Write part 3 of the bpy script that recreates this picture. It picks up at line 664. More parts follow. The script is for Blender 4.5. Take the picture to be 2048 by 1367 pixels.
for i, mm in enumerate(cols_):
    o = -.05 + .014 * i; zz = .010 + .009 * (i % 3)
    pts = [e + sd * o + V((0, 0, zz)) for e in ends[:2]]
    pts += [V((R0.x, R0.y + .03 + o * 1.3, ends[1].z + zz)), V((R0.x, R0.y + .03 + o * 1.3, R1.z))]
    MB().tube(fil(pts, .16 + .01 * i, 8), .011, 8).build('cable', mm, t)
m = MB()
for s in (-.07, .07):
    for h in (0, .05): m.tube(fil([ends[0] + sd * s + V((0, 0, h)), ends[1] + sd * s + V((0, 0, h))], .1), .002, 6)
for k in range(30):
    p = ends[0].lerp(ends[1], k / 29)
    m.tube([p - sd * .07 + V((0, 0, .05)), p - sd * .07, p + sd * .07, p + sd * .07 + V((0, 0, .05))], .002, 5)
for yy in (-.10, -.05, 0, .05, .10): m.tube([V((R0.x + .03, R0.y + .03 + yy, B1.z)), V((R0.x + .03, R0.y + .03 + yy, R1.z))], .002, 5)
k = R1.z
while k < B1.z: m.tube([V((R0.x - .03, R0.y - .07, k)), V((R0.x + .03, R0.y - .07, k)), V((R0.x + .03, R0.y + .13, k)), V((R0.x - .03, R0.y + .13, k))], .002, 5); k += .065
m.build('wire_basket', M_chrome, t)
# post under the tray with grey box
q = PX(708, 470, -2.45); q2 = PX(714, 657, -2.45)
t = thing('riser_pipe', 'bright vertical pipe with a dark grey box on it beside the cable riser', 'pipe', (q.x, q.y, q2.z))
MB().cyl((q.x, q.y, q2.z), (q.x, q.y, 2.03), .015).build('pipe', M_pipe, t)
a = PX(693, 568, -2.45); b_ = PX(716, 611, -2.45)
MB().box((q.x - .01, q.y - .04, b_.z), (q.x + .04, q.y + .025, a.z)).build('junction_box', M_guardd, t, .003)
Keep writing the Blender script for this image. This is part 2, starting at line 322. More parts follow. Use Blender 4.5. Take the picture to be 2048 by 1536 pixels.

##############################

Task requirements: Using the material above, quote the first line and each line after it, stopping at and including the line that holds "MB().box((q.x - .01, q.y".

Exercise solution:
Write part 3 of the bpy script that recreates this picture. It picks up at line 664. More parts follow. The script is for Blender 4.5. Take the picture to be 2048 by 1367 pixels.
for i, mm in enumerate(cols_):
    o = -.05 + .014 * i; zz = .010 + .009 * (i % 3)
    pts = [e + sd * o + V((0, 0, zz)) for e in ends[:2]]
    pts += [V((R0.x, R0.y + .03 + o * 1.3, ends[1].z + zz)), V((R0.x, R0.y + .03 + o * 1.3, R1.z))]
    MB().tube(fil(pts, .16 + .01 * i, 8), .011, 8).build('cable', mm, t)
m = MB()
for s in (-.07, .07):
    for h in (0, .05): m.tube(fil([ends[0] + sd * s + V((0, 0, h)), ends[1] + sd * s + V((0, 0, h))], .1), .002, 6)
for k in range(30):
    p = ends[0].lerp(ends[1], k / 29)
    m.tube([p - sd * .07 + V((0, 0, .05)), p - sd * .07, p + sd * .07, p + sd * .07 + V((0, 0, .05))], .002, 5)
for yy in (-.10, -.05, 0, .05, .10): m.tube([V((R0.x + .03, R0.y + .03 + yy, B1.z)), V((R0.x + .03, R0.y + .03 + yy, R1.z))], .002, 5)
k = R1.z
while k < B1.z: m.tube([V((R0.x - .03, R0.y - .07, k)), V((R0.x + .03, R0.y - .07, k)), V((R0.x + .03, R0.y + .13, k)), V((R0.x - .03, R0.y + .13, k))], .002, 5); k += .065
m.build('wire_basket', M_chrome, t)
# post under the tray with grey box
q = PX(708, 470, -2.45); q2 = PX(714, 657, -2.45)
t = thing('riser_pipe', 'bright vertical pipe with a dark grey box on it beside the cable riser', 'pipe', (q.x, q.y, q2.z))
MB().cyl((q.x, q.y, q2.z), (q.x, q.y, 2.03), .015).build('pipe', M_pipe, t)
a = PX(693, 568, -2.45); b_ = PX(716, 611, -2.45)
MB().box((q.x - .01, q.y - .04, b_.z), (q.x + .04, q.y + .025, a.z)).build('junction_box', M_guardd, t, .003)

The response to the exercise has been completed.